» WHAT IS NEEDED
Quote verbatim every line from the line containing "The Blender Python" to the line containing "o = mb.build('paving', M_SETT, path);", inclusive of both, and no other line.

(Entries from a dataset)
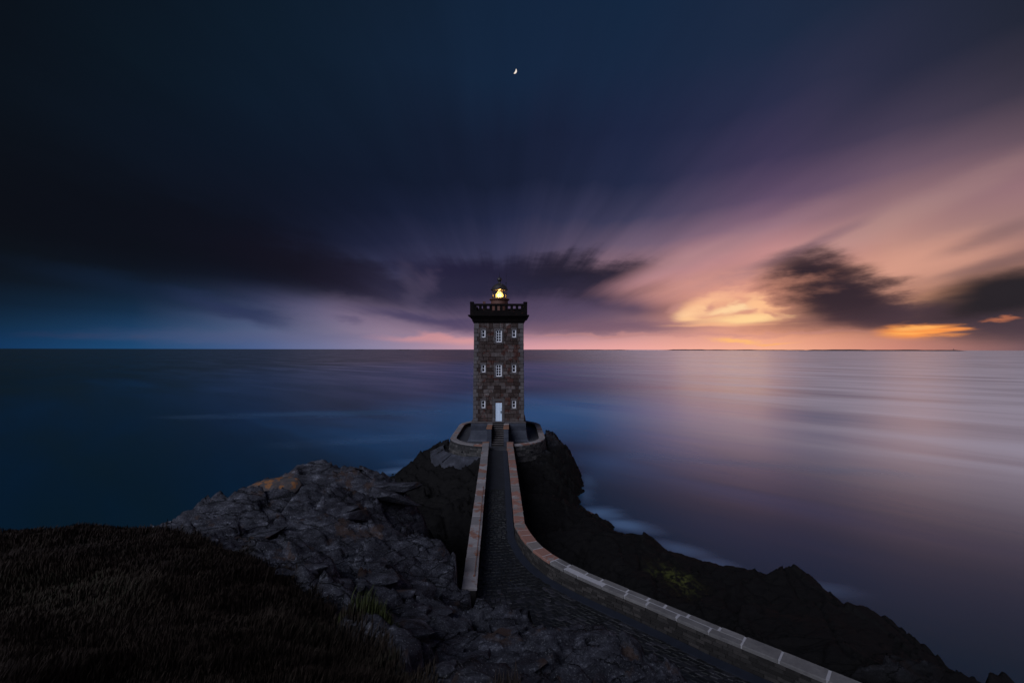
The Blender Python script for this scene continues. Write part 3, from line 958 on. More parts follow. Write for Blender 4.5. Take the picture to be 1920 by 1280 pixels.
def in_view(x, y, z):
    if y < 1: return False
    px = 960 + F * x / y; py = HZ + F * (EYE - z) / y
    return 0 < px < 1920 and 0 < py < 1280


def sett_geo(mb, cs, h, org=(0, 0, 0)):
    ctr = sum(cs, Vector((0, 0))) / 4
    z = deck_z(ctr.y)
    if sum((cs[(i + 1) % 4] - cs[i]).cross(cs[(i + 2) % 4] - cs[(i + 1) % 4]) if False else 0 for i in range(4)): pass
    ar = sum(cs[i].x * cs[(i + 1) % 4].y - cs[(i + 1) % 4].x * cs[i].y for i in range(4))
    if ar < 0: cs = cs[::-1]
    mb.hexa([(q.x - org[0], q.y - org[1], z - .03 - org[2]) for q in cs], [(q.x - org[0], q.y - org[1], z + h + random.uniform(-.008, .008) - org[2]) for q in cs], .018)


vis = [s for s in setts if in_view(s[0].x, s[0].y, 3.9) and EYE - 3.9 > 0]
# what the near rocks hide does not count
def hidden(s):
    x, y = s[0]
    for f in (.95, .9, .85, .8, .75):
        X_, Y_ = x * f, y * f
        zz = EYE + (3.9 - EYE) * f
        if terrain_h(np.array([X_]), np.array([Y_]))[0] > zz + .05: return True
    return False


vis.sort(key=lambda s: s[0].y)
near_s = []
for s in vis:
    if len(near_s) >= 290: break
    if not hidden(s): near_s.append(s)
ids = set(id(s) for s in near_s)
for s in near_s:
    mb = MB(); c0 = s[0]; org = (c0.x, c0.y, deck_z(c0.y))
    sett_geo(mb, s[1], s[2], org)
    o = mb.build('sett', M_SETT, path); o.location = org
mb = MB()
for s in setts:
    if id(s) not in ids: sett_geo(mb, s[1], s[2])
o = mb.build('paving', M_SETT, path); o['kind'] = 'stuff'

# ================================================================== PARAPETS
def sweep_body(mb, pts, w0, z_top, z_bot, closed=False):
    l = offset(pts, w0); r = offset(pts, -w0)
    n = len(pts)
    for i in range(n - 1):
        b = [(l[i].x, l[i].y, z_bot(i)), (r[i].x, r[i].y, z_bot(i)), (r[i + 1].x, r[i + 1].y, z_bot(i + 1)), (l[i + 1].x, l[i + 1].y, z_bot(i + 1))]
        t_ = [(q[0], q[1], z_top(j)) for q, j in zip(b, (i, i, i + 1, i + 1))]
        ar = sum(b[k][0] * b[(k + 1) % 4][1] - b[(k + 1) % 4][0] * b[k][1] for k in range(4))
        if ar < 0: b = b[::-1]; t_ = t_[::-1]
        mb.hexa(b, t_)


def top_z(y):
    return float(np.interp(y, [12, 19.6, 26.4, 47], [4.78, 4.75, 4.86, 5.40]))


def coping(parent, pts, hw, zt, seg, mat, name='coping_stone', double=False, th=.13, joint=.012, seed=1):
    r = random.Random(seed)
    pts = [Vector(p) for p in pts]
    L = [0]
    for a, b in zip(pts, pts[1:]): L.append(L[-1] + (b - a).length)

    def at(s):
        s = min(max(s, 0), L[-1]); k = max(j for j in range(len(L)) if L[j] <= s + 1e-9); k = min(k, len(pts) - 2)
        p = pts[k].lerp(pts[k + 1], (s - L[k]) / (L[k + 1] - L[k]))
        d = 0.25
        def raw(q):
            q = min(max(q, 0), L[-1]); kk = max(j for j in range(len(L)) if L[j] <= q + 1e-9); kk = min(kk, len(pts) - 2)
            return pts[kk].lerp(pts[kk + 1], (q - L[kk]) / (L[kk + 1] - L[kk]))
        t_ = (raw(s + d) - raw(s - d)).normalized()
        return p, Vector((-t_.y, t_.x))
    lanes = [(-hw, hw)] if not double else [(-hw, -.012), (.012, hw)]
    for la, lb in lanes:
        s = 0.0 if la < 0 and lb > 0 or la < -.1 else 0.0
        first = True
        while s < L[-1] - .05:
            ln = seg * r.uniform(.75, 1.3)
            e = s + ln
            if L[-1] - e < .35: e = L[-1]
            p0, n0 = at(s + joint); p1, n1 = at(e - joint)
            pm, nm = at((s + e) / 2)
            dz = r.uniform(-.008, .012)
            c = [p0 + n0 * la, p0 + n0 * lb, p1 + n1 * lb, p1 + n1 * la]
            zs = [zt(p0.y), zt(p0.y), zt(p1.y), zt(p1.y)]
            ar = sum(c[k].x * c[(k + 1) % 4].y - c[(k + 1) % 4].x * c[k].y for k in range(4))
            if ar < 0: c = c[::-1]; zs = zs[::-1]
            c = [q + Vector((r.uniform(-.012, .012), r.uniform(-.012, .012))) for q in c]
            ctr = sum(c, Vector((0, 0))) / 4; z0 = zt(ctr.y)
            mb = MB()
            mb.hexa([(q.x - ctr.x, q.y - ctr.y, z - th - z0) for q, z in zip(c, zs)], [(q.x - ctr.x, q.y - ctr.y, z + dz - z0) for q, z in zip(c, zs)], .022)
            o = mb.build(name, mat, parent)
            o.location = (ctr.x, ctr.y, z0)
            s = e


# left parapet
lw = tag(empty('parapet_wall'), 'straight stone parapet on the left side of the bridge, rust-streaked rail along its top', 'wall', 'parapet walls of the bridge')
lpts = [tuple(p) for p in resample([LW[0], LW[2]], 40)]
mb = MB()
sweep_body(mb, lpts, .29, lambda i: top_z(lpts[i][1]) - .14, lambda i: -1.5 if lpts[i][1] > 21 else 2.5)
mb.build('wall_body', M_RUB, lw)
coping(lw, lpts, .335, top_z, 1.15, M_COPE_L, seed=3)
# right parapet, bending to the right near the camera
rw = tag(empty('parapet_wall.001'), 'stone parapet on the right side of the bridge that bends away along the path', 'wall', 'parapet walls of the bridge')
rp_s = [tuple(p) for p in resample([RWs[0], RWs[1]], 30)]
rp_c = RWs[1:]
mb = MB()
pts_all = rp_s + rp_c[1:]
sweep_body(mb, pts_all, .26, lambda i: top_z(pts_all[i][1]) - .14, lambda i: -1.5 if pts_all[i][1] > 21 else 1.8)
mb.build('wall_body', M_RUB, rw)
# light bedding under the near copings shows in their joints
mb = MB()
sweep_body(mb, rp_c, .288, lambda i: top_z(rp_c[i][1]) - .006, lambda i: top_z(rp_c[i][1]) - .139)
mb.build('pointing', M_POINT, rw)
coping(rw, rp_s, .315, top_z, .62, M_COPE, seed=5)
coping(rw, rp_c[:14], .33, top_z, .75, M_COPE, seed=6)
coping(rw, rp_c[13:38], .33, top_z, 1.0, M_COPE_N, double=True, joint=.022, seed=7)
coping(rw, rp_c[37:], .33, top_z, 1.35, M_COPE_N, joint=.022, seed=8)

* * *

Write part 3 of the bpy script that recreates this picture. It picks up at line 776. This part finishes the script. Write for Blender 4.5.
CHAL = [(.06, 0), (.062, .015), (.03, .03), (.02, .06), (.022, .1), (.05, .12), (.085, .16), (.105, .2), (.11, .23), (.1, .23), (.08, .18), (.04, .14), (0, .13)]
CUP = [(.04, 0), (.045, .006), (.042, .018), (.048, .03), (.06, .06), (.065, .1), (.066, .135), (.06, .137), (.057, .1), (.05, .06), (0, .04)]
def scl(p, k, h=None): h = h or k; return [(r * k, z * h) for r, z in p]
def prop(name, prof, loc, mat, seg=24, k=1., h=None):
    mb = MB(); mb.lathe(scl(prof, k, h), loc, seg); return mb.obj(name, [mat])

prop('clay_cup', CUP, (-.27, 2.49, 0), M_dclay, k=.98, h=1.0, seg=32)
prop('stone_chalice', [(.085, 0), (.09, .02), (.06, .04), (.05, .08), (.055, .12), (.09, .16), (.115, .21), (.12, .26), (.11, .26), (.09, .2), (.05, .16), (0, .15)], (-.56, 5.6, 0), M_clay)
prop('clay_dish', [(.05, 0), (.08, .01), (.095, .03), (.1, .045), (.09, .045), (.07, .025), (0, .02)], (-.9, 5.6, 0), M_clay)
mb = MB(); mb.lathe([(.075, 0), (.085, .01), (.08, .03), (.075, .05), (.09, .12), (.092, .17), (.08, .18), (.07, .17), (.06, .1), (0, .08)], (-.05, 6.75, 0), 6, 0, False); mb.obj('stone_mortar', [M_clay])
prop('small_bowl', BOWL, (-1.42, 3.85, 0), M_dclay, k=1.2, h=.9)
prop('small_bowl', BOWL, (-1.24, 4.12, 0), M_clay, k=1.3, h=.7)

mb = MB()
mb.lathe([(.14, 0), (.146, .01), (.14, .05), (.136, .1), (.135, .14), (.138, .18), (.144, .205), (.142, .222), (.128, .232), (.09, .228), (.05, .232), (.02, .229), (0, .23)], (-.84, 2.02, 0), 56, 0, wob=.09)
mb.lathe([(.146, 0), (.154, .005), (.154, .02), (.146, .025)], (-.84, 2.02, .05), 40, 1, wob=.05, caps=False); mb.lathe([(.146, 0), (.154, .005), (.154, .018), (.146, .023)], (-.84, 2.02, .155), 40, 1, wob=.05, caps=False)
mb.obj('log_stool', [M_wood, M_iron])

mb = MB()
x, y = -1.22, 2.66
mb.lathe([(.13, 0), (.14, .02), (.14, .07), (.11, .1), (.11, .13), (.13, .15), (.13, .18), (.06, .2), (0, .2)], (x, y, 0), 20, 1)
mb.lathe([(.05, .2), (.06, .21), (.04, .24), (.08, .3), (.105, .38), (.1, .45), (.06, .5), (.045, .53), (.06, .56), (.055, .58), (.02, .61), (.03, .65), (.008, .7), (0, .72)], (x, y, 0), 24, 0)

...

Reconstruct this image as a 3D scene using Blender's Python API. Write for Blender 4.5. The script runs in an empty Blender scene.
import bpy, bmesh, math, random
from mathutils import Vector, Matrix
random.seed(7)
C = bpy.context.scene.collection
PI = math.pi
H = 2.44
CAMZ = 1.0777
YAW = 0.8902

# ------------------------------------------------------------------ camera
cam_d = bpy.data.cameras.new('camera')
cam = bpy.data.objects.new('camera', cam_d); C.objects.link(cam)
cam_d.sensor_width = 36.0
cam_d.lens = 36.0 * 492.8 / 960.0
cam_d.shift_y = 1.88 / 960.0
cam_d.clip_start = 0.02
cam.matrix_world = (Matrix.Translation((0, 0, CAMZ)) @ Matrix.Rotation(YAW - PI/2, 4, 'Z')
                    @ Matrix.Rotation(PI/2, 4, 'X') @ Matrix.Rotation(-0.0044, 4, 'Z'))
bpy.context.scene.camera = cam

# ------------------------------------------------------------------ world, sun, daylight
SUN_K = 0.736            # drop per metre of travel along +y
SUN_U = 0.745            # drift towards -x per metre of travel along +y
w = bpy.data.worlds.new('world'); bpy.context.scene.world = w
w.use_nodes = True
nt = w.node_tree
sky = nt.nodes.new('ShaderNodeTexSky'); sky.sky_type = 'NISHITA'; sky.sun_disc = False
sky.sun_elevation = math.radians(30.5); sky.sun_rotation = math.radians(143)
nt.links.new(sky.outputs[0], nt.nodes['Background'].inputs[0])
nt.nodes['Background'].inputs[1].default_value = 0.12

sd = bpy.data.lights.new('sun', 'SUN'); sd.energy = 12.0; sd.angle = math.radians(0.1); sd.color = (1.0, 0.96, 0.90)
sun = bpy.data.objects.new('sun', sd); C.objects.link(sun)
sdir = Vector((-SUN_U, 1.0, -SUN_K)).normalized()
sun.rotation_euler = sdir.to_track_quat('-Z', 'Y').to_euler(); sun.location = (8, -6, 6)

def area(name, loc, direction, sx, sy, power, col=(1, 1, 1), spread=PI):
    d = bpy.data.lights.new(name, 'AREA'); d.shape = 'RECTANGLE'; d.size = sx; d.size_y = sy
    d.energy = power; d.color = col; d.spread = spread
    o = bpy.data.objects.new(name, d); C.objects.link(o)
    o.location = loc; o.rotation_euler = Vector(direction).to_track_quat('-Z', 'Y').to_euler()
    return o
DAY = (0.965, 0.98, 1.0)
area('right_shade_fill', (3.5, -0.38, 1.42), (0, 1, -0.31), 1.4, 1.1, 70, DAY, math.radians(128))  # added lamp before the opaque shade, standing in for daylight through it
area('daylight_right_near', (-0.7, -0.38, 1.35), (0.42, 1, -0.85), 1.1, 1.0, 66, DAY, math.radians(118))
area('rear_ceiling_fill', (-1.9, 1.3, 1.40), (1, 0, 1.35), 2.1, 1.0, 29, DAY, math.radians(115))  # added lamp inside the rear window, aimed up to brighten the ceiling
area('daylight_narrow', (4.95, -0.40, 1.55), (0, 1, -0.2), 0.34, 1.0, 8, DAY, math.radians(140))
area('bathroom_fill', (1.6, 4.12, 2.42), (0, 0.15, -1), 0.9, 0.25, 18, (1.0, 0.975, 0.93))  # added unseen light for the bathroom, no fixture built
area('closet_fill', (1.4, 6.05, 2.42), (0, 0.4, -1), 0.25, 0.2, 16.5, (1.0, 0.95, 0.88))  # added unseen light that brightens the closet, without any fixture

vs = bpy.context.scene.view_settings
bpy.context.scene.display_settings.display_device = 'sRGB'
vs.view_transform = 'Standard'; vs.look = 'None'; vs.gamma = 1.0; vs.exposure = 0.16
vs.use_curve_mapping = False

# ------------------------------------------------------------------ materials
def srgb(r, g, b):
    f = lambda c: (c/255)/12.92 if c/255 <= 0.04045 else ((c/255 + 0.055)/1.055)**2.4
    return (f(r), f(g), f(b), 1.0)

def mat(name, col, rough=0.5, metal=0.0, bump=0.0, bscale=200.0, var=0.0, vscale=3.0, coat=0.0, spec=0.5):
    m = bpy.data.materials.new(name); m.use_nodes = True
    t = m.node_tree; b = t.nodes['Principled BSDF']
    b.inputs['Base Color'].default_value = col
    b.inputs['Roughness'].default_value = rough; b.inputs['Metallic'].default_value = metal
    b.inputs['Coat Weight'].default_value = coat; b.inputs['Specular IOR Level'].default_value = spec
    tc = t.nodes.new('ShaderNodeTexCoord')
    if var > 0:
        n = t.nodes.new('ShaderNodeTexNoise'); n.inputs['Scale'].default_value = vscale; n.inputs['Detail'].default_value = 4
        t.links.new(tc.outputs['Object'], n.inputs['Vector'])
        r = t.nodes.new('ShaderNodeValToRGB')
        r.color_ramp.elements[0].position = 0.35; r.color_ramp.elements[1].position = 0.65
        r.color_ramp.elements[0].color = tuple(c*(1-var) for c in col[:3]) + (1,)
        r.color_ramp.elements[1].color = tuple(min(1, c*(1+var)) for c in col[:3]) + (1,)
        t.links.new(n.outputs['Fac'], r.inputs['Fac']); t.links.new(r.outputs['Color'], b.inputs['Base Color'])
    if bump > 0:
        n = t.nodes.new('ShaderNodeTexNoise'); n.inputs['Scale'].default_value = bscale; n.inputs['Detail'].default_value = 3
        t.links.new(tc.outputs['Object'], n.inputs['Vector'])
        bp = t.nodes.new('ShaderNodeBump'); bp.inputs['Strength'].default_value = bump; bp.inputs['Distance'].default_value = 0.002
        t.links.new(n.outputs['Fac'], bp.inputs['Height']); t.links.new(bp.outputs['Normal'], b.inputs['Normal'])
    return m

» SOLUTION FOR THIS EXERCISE
The Blender Python script for this scene continues. Write part 3, from line 958 on. More parts follow. Write for Blender 4.5. Take the picture to be 1920 by 1280 pixels.
def in_view(x, y, z):
    if y < 1: return False
    px = 960 + F * x / y; py = HZ + F * (EYE - z) / y
    return 0 < px < 1920 and 0 < py < 1280


def sett_geo(mb, cs, h, org=(0, 0, 0)):
    ctr = sum(cs, Vector((0, 0))) / 4
    z = deck_z(ctr.y)
    if sum((cs[(i + 1) % 4] - cs[i]).cross(cs[(i + 2) % 4] - cs[(i + 1) % 4]) if False else 0 for i in range(4)): pass
    ar = sum(cs[i].x * cs[(i + 1) % 4].y - cs[(i + 1) % 4].x * cs[i].y for i in range(4))
    if ar < 0: cs = cs[::-1]
    mb.hexa([(q.x - org[0], q.y - org[1], z - .03 - org[2]) for q in cs], [(q.x - org[0], q.y - org[1], z + h + random.uniform(-.008, .008) - org[2]) for q in cs], .018)


vis = [s for s in setts if in_view(s[0].x, s[0].y, 3.9) and EYE - 3.9 > 0]
# what the near rocks hide does not count
def hidden(s):
    x, y = s[0]
    for f in (.95, .9, .85, .8, .75):
        X_, Y_ = x * f, y * f
        zz = EYE + (3.9 - EYE) * f
        if terrain_h(np.array([X_]), np.array([Y_]))[0] > zz + .05: return True
    return False


vis.sort(key=lambda s: s[0].y)
near_s = []
for s in vis:
    if len(near_s) >= 290: break
    if not hidden(s): near_s.append(s)
ids = set(id(s) for s in near_s)
for s in near_s:
    mb = MB(); c0 = s[0]; org = (c0.x, c0.y, deck_z(c0.y))
    sett_geo(mb, s[1], s[2], org)
    o = mb.build('sett', M_SETT, path); o.location = org
mb = MB()
for s in setts:
    if id(s) not in ids: sett_geo(mb, s[1], s[2])
o = mb.build('paving', M_SETT, path); o['kind'] = 'stuff'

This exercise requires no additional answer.